ELK cluster architecture

Is this seems ok architecture?

each system has 96gig RAM and 24 core cpus.

3 master node + kibana (kibana is there just incase I need it)
25gig for elasticsearch and 8 gig for kibana

2 co-ordinating node + kibana
25 gig for elasticsearch and 12 gig for kibana

2 master + logstash ( I assign these just incase two or master has problem together )
20 gig for elasticsearch, 27 gig logstash (each server running 10 pipeline)

4 data node
25 gig for elastisearch and lot of single ssd disks

Do I need anything to think about or redesign?
I can't change data nodes as It has all the disks.

each system has 96gig RAM and 24 core cpus.

That is a lot of RAM, which is good, and means you'll generally want to max out Elasticsearch at about 30GB, because you can.

Also don't see a lot of systems with this much RAM/Cores and more masters than data nodes. The glory of excess physical hardware.

3 master node + kibana (kibana is there just incase I need it)
25gig for elasticsearch and 8 gig for kibana

You have 96G of RAM, so assuming you run nothing, else just give 30GB to ES, the same on every node for simplicity. Basic Kibana can run in much less than 8GB but you have the memory, so should be fine.
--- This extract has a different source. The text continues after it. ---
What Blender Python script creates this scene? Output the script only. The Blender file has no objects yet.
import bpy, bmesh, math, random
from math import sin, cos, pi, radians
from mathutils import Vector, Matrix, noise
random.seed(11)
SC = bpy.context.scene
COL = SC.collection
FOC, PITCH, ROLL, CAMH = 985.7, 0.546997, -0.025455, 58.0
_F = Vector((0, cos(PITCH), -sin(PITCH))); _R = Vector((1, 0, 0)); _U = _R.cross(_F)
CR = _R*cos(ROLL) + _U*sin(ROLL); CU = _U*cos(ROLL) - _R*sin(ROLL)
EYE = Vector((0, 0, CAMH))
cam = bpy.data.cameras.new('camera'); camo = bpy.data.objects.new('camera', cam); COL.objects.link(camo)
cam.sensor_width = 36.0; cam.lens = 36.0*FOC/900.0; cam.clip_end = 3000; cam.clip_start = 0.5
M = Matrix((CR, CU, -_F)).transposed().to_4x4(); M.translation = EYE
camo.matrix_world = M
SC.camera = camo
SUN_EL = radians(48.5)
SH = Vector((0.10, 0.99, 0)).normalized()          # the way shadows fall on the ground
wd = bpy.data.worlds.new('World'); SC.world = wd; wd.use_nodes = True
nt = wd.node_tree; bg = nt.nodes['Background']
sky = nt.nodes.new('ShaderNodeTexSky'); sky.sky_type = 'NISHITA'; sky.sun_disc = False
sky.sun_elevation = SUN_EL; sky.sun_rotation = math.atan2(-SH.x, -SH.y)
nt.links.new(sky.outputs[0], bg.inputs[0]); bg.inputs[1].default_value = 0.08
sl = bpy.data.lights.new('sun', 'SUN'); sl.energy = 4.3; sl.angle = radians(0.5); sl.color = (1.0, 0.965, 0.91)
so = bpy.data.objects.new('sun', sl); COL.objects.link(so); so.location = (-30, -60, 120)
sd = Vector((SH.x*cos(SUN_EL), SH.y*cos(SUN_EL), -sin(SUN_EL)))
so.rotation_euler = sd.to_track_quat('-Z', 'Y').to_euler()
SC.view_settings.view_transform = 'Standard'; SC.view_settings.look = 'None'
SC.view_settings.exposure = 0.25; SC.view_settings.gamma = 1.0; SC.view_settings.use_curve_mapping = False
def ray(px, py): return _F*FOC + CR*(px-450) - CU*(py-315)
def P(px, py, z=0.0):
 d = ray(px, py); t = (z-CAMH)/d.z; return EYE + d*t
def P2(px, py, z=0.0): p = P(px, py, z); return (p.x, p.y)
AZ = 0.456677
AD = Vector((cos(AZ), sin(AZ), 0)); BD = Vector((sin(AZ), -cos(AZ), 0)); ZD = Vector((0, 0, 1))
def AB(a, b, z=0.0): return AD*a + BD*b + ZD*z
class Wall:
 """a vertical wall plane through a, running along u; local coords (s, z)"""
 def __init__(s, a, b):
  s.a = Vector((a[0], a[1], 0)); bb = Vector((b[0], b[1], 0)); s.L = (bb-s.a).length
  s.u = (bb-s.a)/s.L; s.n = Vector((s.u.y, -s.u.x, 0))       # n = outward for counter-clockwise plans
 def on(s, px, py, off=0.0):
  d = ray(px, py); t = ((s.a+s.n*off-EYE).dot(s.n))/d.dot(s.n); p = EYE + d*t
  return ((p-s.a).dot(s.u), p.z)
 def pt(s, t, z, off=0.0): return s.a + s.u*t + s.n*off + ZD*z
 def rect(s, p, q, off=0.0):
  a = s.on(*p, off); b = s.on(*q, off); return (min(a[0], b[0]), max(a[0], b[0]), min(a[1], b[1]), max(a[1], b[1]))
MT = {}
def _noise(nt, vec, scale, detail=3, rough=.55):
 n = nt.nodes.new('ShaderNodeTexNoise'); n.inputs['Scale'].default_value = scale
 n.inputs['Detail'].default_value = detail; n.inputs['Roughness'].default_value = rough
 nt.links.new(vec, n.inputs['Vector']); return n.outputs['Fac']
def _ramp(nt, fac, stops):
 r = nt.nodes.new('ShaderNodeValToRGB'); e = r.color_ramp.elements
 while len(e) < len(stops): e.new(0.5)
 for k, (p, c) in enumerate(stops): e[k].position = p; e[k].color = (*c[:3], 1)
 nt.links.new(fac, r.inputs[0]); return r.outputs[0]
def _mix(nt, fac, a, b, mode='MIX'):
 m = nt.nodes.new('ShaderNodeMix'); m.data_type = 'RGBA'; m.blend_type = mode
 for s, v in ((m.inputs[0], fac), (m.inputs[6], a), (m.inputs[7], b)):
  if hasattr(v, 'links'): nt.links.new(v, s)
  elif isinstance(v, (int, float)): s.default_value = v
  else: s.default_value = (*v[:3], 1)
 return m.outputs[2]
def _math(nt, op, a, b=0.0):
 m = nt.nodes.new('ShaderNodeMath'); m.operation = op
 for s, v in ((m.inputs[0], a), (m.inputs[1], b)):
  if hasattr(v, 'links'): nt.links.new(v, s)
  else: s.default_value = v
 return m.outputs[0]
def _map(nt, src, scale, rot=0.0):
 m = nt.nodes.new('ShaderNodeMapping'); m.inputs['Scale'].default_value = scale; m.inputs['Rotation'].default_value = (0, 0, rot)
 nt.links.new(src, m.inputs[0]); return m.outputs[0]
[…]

2 co-ordinating node + kibana
25 gig for elasticsearch and 12 gig for kibana

These your main Kibana nodes? Just watch their CPU if you do both a lot of heavy Kibana work and heavy ingest/query work, but with only 4 data nodes & lots of heap, it's unlikely you can overload these.

2 master + logstash ( I assign these just incase two or master has problem together )
20 gig for elasticsearch, 27 gig logstash (each server running 10 pipeline)

Why have masters on Logstash machines? This will give you 5 master-eligible machines, which is not bad, but if one of these actually becomes master and the logstash are very busy, you can get CPU contention - unlikely with 24 cores, though, but why run ES here at all?

I'd think for simplicity you'd only run LS here. Makes it easier to patch, update, reboot, manage performance, etc.

4 data node
25 gig for elastisearch and lot of single ssd disks

Certainly bump this up to 30GB for ES, leave the rest for file cache.

Thank you Steve for clearing my doubt about it.
only problem I have is with kibana. one-two user complain that it is slow.

they way I have define this
elkkib CNAME to two ip address elkkib1 and elkkib2

i.e when user type
http://elkkib:5601 (he will go to one of this server)

I think something wrong with that desing

for example
elkkib1 -> 10.10.1.1 (had forward/reverse dns registration)
elkkib2 -> 10.10.1.2

elkkib -> 10.10.1.1 and 10.10.1.2 (only forward ip lookup)

only problem I have is with kibana. one-two user complain that it is slow.

Okay but is the slowness Kibana or the queries themselves? Maybe hard to know, as I'm not a big Kibana person on how you can profile that but I think there are built-in tools to check this.

they way I have define this
elkkib CNAME to two ip address elkkib1 and elkkib2
i.e when user type
http://elkkib:5601 (he will go to one of this server)

You can do that, though some type of load balancer probably better, and once the DNS cache runs out, he may go to the other Kibana and lose his session or login; no idea how Kibana manages that but I'd think a sticky LB would help.

I think something wrong with that design

Why do you think it's wrong? I guess I'm confused on what you are asking. You have so much hardware and power here that it's hard see how it's slow, unless the data is huge, the queries complex, etc.